Permanent Civil War exhibits were recently installed in Tennessee Welcome Center. The purpose of the Civil War exhibits is to educate visitors and Tennesseans as to the important role Tennessee played in the Civil War. Each Tennessee Civil War Exhibit features an overview of Tennessee’s role in the Civil War, as well as the regional impact of the Civil War and will also promote rural tourism development through the Tennessee Civil War Trail and Discover Tennessee Trails & Byways programs.

“Tennesseans are proud of our commitment to tell the whole story of the Civil War through our statewide auto trail system, our many historic sites, and national battlefields,” said Dr. Carroll Van West, director of the MTSU Center for Historic Preservation and Tennessee Civil War National Heritage Area and co-chair of the Tennessee Civil War Sesquicentennial Commission. “The new Welcome Center exhibits not only introduce our story and approach to any and all visitors; they are also part of the commitment that Tennesseans today make to the future: to tell the whole story of the Civil War and to remind everyone that the Civil War era issues of national unity and citizenship still shape our world.”

A ribbon cutting and dedication will be held Wednesday, Sept. 4 at 1 p.m. EST at the I-81 Sullivan County Welcome Center, located at the southbound mile marker 75.3 in Bristol, Tenn.

Permanent exhibits can also be found at Tennessee Welcome Centers located at I-40 Shelby County – Memphis; I-65 Robertson County – Mitchellville; I-24 Hamilton County – Tiftonia; I-65 Giles County- Ardmore; I-40 Smith County – Buffalo Valley; I-75 Campbell County –Jellico; I-26 Unicoi County –Erwin; I-40 Cocke County – Hartford; I-75 Hamilton County – Chattanooga; I-24 Montgomery County – Clarksville; and I-155 Dyer County – Dyersburg.

This project was made possible through a partnership with Tennessee Department of Finance and Administration, Tennessee Department of Tourist Development, MTSU Center for Historic Preservation, Tennessee Civil War National Heritage Area, and the Tennessee Civil War Sesquicentennial Commission and was funded by the Tennessee Department of Finance and Administration, State Capital Commission.

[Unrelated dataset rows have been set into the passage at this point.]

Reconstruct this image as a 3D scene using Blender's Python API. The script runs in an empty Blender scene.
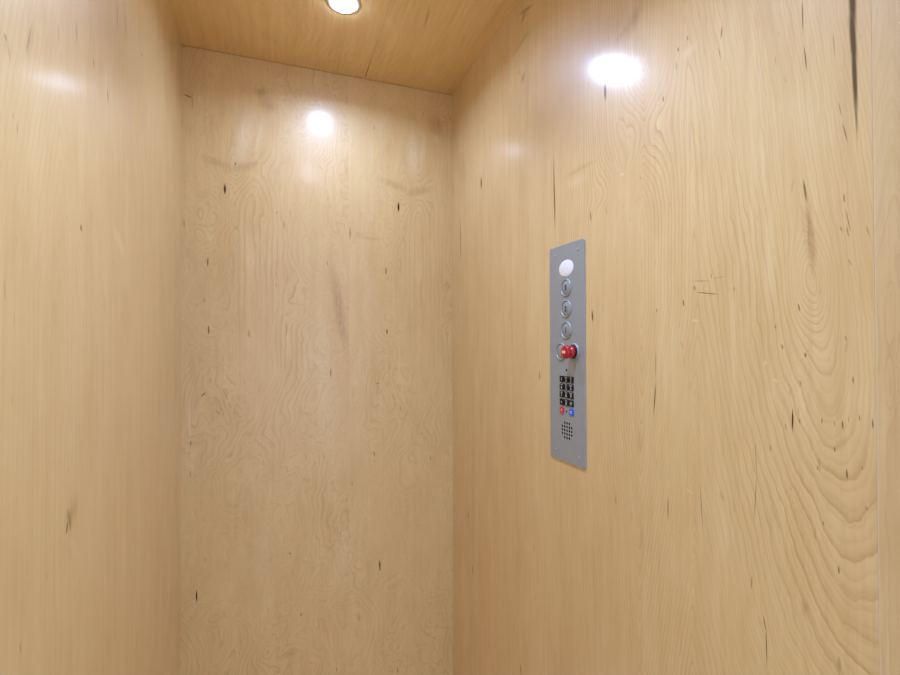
import bpy, bmesh, math
from mathutils import Matrix, Vector
PI = math.pi
scn = bpy.context.scene
COL = scn.collection

# ------------------------------------------------------------------ sizes (metres)
XL, XR = -0.2707, 0.6301          # left and right cab walls
YF, YB = 0.28, 1.70               # doorway side and back wall
CAM_Z = 1.34
ZC = CAM_Z + 0.9376               # ceiling height
XM = 0.5 * (XL + XR)
SEAM = 0.3425                     # joint between the two panels of the right wall

# ------------------------------------------------------------------ mineral streaks, knots and pale spots in the veneer, plus painted doorway sheen
# (u, v, lean, half width, half length, strength) in metres on each face
LED, BEAM, SKY, EXPO = 100.0, 4.7, 1.85, -0.67
R_dark = [(0.3616, 1.7548, -0.0126, 0.005, 0.0886, 0.85), (0.3613, 1.6931, -0.0347, 0.0042, 0.0567, 0.85), (0.3602, 1.65, -0.0293, 0.0032, 0.0638, 0.85), (0.3593, 1.6163, -0.025, 0.0017, 0.0499, 0.6), (0.4175, 1.7547, -0.0127, 0.001, 0.0265, 0.7), (0.4144, 1.6981, -0.0839, 0.001, 0.0194, 0.75), (0.3814, 1.6971, -0.0447, 0.0006, 0.0198, 0.45), (0.3758, 1.6162, -0.1722, 0.0007, 0.0118, 0.5), (0.3708, 1.5862, -0.2182, 0.0009, 0.014, 0.6), (0.9956, 1.6986, -0.0224, 0.0032, 0.104, 0.75), (0.9936, 1.6715, -0.0097, 0.0036, 0.0577, 0.6), (1.427, 1.8576, -0.0776, 0.0067, 0.0234, 0.8), (1.6129, 1.7122, -0.0455, 0.005, 0.0928, 0.6), (0.8049, 1.8477, -0.0283, 0.0052, 0.0207, 0.65), (0.8548, 1.6081, -0.0568, 0.0023, 0.0129, 0.7), (0.8509, 1.3961, -0.1045, 0.0031, 0.0149, 0.85), (0.4168, 1.5309, -0.1311, 0.002, 0.0173, 0.65), (0.4355, 1.2393, 0.0106, 0.0014, 0.0168, 1.0), (0.3707, 1.2495, -0.0899, 0.0005, 0.0052, 0.4), (0.6727, 1.3022, 0.031, 0.0013, 0.0281, 0.5), (0.6757, 1.2413, 0.0999, 0.0018, 0.033, 0.8), (0.6471, 1.0585, 0.0101, 0.0014, 0.0238, 0.7), (0.5785, 1.0805, -0.0555, 0.0011, 0.043, 0.55), (0.4757, 0.9542, -0.1994, 0.0011, 0.0137, 0.6), (0.4739, 0.9248, -0.012, 0.0011, 0.0315, 0.65), (0.6106, 1.4045, -0.1437, 0.0016, 0.0067, 0.8), (0.6694, 1.396, -0.1224, 0.0015, 0.0045, 0.6), (0.5564, 1.4417, -0.1785, 0.0011, 0.0048, 0.6), (0.5177, 1.4176, -0.0815, 0.001, 0.0044, 0.5), (0.5884, 1.4267, -0.1868, 0.002, 0.005, 0.55), (0.5752, 1.4363, -1.4497, 0.0011, 0.018, 0.4), (0.5656, 1.4161, -1.3992, 0.0012, 0.0261, 0.6), (0.5434, 1.4376, 1.5367, 0.0009, 0.0139, 0.3), (1.5084, 0.5744, -0.0957, 0.0048, 0.021, 0.6), (1.547, 0.7475, -0.1297, 0.0043, 0.0166, 0.6), (1.1734, 0.4547, -0.0755, 0.0034, 0.0167, 0.6), (1.0671, 1.2574, -0.0438, 0.0032, 0.0138, 0.6), (0.7812, 1.0304, -0.0318, 0.0015, 0.0106, 0.5), (0.6217, 1.8011, -0.0415, 0.0012, 0.0103, 0.5), (0.535, 1.8046, 0.0902, 0.0016, 0.0108, 0.6), (0.5388, 1.7766, -0.1911, 0.0011, 0.013, 0.45), (0.6172, 1.8263, -0.1078, 0.0022, 0.0045, 0.6), (0.5981, 1.834, -0.1722, 0.0019, 0.0056, 0.5), (0.6508, 1.7597, -0.0691, 0.002, 0.0072, 0.6), (0.7069, 1.642, -0.2421, 0.0013, 0.0051, 0.4), (0.3726, 1.5094, -0.077, 0.001, 0.0061, 0.6), (0.3687, 1.482, -0.165, 0.0007, 0.0179, 0.6), (0.3762, 1.4737, -0.2658, 0.001, 0.0039, 0.5), (0.3694, 1.4692, -0.1849, 0.0008, 0.0081, 0.6), (0.3487, 1.4653, -0.22, 0.0007, 0.0085, 0.5), (0.3672, 1.4331, -0.3854, 0.0008, 0.0054, 0.5), (0.4258, 1.3842, -0.2008, 0.0013, 0.006, 0.7), (0.4184, 1.3237, -0.1499, 0.0015, 0.0038, 0.75), (0.4476, 1.3336, -0.1567, 0.0012, 0.004, 0.6), (0.3723, 1.3441, -0.2405, 0.0008, 0.0042, 0.6), (0.3653, 1.296, -0.0449, 0.0009, 0.0046, 0.7), (0.4568, 1.3603, -0.2388, 0.001, 0.0028, 0.5), (0.3997, 1.2434, 0.0106, 0.0009, 0.0049, 0.65), (0.3857, 1.2419, -0.1448, 0.0007, 0.0035, 0.5), (0.3768, 1.2422, -0.0348, 0.0012, 0.0059, 0.75), (0.3594, 1.2529, -0.1004, 0.0008, 0.0045, 0.6), (0.3464, 1.2481, -0.0252, 0.0009, 0.0067, 0.75), (0.4267, 1.2394, -0.1552, 0.001, 0.0038, 0.6), (0.3858, 1.2115, -0.0556, 0.0011, 0.0041, 0.65), (0.4055, 1.1847, -0.152, 0.0009, 0.0036, 0.5), (0.3729, 1.1856, -0.0654, 0.0012, 0.0069, 0.75), (0.3572, 1.1958, -0.0784, 0.0008, 0.0028, 0.4), (0.439, 1.1494, -0.5169, 0.0008, 0.0038, 0.3), (0.4657, 1.1971, -0.055, 0.0011, 0.0053, 0.5), (0.3829, 1.0695, -0.0357, 0.0011, 0.0058, 0.7), (0.4249, 1.2879, -0.1529, 0.001, 0.0038, 0.5), (0.3535, 1.1516, -0.3903, 0.001, 0.0038, 0.4), (0.4864, 1.1784, -0.0397, 0.0008, 0.0296, 0.45), (0.4878, 1.1238, 0.0676, 0.0009, 0.039, 0.5), (0.4447, 1.2288, -0.1171, 0.0007, 0.0052, 0.5), (0.3993, 1.1187, -0.1873, 0.001, 0.0029, 0.6), (0.4946, 1.0031, 0.0457, 0.0013, 0.0107, 0.45), (1.1271, 2.2267, -1.2881, 0.0071, 0.0422, 0.4), (1.1398, 2.2176, 0.9882, 0.0078, 0.0199, 0.4), (1.165, 2.1524, 1.4335, 0.0053, 0.0577, 0.25), (1.6914, 1.9141, -0.0067, 0.0056, 0.0377, 0.3)]
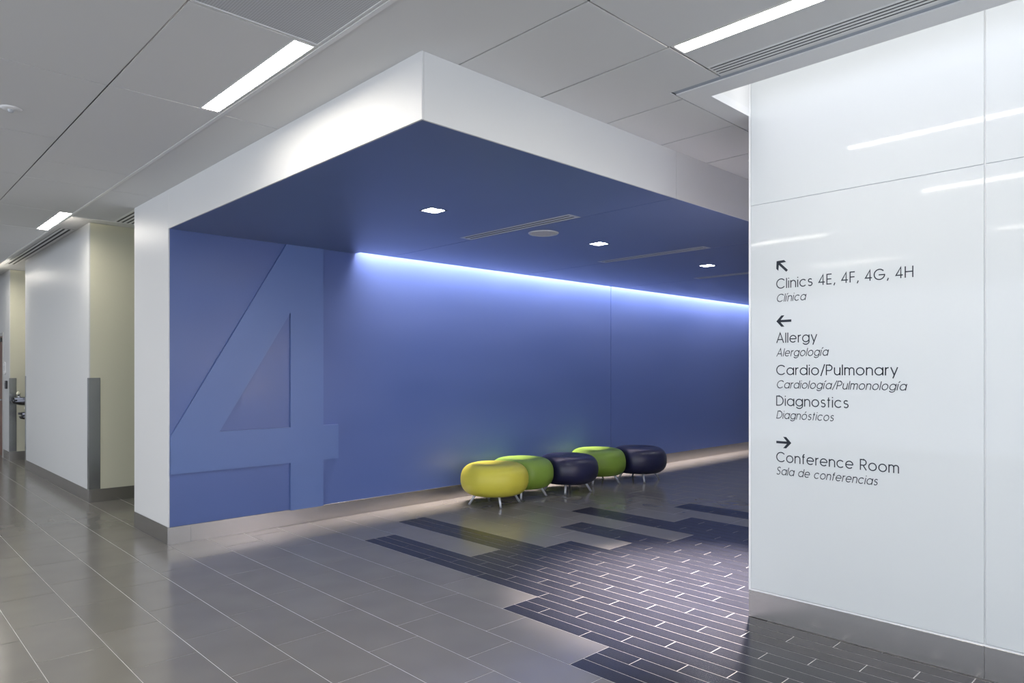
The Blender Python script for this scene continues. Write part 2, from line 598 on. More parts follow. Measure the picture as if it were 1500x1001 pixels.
box('door_closer', 2.040, 2.0695, 15.07, 15.40, 2.04, 2.11, M['black'], door, bevel=.004, label='dark door closer')
box('door_handle', 2.030, 2.0695, 15.12, 15.24, 1.00, 1.02, M['steel_c'], door, label='steel lever')

# side passage past the portal: its end wall is green
struct('wall_passage', [(6.0, 6.1, 7.42, 9.16, 0, 3.4)], M['green'], 'green wall closing the side passage')
struct('wall_corridor_end', [(-6, 2.06, 16.9, 17, 0, 3.4)], M['wall_white'], 'white wall at the corridor end')
struct('wall_far_right', [(13.9, 14.0, -5, 7.42, 0, 3.4)], M['wall_white'], 'white wall at the far right end')
struct('wall_rear', [(-6, -3.4, -5.1, -5, 0, 3.4), (3.8, 14, -5.1, -5, 0, 3.4), (-3.4, 3.8, -5.1, -5, 0, .25), (-3.4, 3.8, -5.1, -5, 2.6, 3.4)], M['wall_white'],
       'white wall behind the viewpoint with a window band')
struct('wall_window_side', [(-6.1, -6, -5, 17, 0, .06), (-6.1, -6, -5, 17, 3.06, 3.4), (-6.1, -6, -5, -4.4, .06, 3.06), (-6.1, -6, 14.4, 17, .06, 3.06)] +
       [(-6.06, -6.0, y - .03, y + .03, .06, 3.06) for y in (-2.1, -.1, 1.9, 3.9, 5.9, 7.9, 9.9, 11.9)], M['wall_white'], 'window wall on the left side of the lobby')

# ------------------------------------------------------------------ glass wall on the right
wall_right = struct('wall_right', [(XG + .0085, 4.30, -5, 2.079, 0, 3.60), (4.30, 13.9, 1.93, 2.079, 0, 3.60)], M['glass_edge'],
                    'white glass clad wall with printed wayfinding directions')
box('corner_channel', XG, XG + .0085, 2.0665, 2.079, .1665, 3.55, M['glass_edge'], wall_right, label='white corner channel')
box('base_channel', XG + .0005, XG + .0085, -4.9, 2.0660, .1665, .1755, M['glass_edge'], wall_right, label='white base channel')
ys = [2.0650, .8350, -.395, -1.625, -2.855, -4.085]
glass_main = None
for k in range(len(ys) - 1):
    y1, y0 = ys[k], ys[k + 1] + .008
    p = box('glass_panel', XG, XG + .008, y0, y1, .1775, 2.5475, M['glass'], wall_right, bevel=.0012)
    box('glass_panel', XG, XG + .008, y0, y1, 2.5525, 3.55, M['glass'], wall_right, bevel=.0012)
    if k == 0:
        glass_main = p
baseboard('baseboard_right', [(XG, XG + .0083, .842, 2.079, 0.0012, .166), (XG, XG + .0083, -2.0, .8405, 0.0012, .166), (XG, XG + .0083, -4.9, -2.0015, 0.0012, .166)],
          'tall brushed steel baseboard under the white glass wall')

# ---- geometric sans lettering, drawn as strokes
SW = 0.085
hs = SW / 2
XH = 0.74
def arc(cx, cy, r, a0, a1, n=None, ry=None):
    ry = ry or r
    n = n or max(4, int(abs(a1 - a0) / 12))
    return [(cx + r * math.cos(math.radians(a0 + (a1 - a0) * i / n)), cy + ry * math.sin(math.radians(a0 + (a1 - a0) * i / n))) for i in range(n + 1)]
R0 = (XH - SW) / 2
YM = XH / 2
RC = (1 - SW) / 2
def s_curve(w_, h, r1, r2):
    """S built of an upper and a lower bowl"""
    yt = h - hs - r1
    yb = hs + r2
    cx = w_ / 2
    up = arc(cx, yt, w_ * .40, 28, 270, 14, ry=r1)
    lo = arc(cx, yb, w_ * .46, 90, -152, 14, ry=r2)
    return [up + lo]
def glyph(ch):
    st = lambda x, a, b: [(x, a), (x, b)]
    if ch == ' ': return [], .46
    if ch == 'o' or ch == 'ó':
        g = [arc(R0, YM, R0, 0, 360, 30)]
        if ch == 'ó': g.append([(R0 - .02, .86), (R0 + .14, 1.02)])
        return g, 2 * R0
    if ch == 'a': return [arc(R0, YM, R0, 0, 360, 30), st(2 * R0, 0, XH)], 2 * R0
    if ch == 'd': return [arc(R0, YM, R0, 0, 360, 30), st(2 * R0, 0, 1)], 2 * R0
    if ch == 'g': return [arc(R0, YM, R0, 0, 360, 30), st(2 * R0, .05, XH), arc(R0, .07, R0, 0, -152, 14, ry=.27)], 2 * R0
    if ch == 'c': return [arc(R0, YM, R0, 42, 318, 22)], 2 * R0 * .92
    if ch == 'e': return [[(0.01, YM), (2 * R0, YM)] , arc(R0, YM, R0, 0, 318, 26)], 2 * R0
    if ch == 'n': return [st(0, 0, XH), arc(.25, XH - hs - .25, .25, 180, 0, 14) + [(.5, 0)]], .5
    if ch == 'm': return [st(0, 0, XH), arc(.20, XH - hs - .20, .20, 180, 0, 12) + [(.40, 0)], arc(.60, XH - hs - .20, .20, 180, 0, 12) + [(.80, 0)]], .8
    if ch == 'u': return [[(0, XH)] + arc(.25, hs + .25, .25, 180, 360, 14) + [(.5, XH)], st(.5, 0, XH)], .5
    if ch == 'i': return [st(0, 0, XH), st(0, .90, 1.0)], 0
    if ch == 'í': return [st(0, 0, XH), [(0, .86), (.16, 1.02)]], .06
    if ch == 'l': return [st(0, 0, 1)], 0
    if ch == 'r': return [st(0, 0, XH), arc(.24, XH - hs - .24, .24, 180, 84, 8)], .22
    if ch == 's': return s_curve(.42, XH, .155, .175), .38
    if ch == 't': return [st(.13, 0, .95), [(0, XH - hs), (.28, XH - hs)]], .28
    if ch == 'f': return [[(.11, 0), (.11, .80)] + arc(.26, .80, .15, 180, 95, 7, ry=.155), [(0, XH - hs), (.26, XH - hs)]], .27
    if ch == 'y': return [[(0, XH), (.275, .04)], [(.55, XH), (.165, -.26)]], .55
    if ch == ',': return [[(.10, .12), (.0, -.13)]], .10
    if ch == '/': return [[(0, -.08), (.36, 1.04)]], .36
    if ch == 'A': return [[(0, 0), (.37, 1), (.74, 0)], [(.13, .33), (.61, .33)]], .74
    if ch == 'C': return [arc(RC, .5, RC, 40, 320, 28)], 2 * RC * .9
    if ch == 'D': return [[(0, hs), (0, 1 - hs), (.22, 1 - hs)] + arc(.22, .5, RC, 90, -90, 16) + [(0, hs)]], .22 + RC
    if ch == 'E': return [[(.45, 1 - hs), (0, 1 - hs), (0, hs), (.45, hs)], [(0, .51), (.43, .51)]], .45
    if ch == 'F': return [[(.43, 1 - hs), (0, 1 - hs), (0, 0)], [(0, .50), (.41, .50)]], .43
    if ch == 'G': return [arc(RC, .5, RC, 40, 356, 30) , [(RC * .85, .46), (2 * RC + hs * .8, .46)]], 2 * RC
    if ch == 'H': return [st(0, 0, 1), st(.62, 0, 1), [(0, .52), (.62, .52)]], .62
    if ch == 'P': return [[(0, 0), (0, 1 - hs), (.26, 1 - hs)] + arc(.26, .70, .2575, 90, -90, 12) + [(0, .4425)]], .52
    if ch == 'R': return [[(0, 0), (0, 1 - hs), (.26, 1 - hs)] + arc(.26, .70, .2575, 90, -90, 12) + [(0, .4425)], [(.24, .44), (.53, 0)]], .53
    if ch == 'S': return s_curve(.52, 1, .20, .235), .52
    if ch == '4': return [[(.43, 0), (.43, .97), (.02, .27), (.60, .27)]], .58
    return [], .3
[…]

For more information on Tennessee Civil War Sesquicentennial, or to download a complimentary Tennessee Civil War 150 iPhone app, visit tncivlwar150.com.

The Tennessee Sesquicentennial Commission also sponsors a series of major signature events. Presenters will discuss the battles, events, and stories of the Civil War, as well as offer brief dramas and musical entertainment during the free event, Oct. 9-12, 2013 in Chattanooga, Tenn. and Nov. 13-14, 2014 in Franklin, Tenn.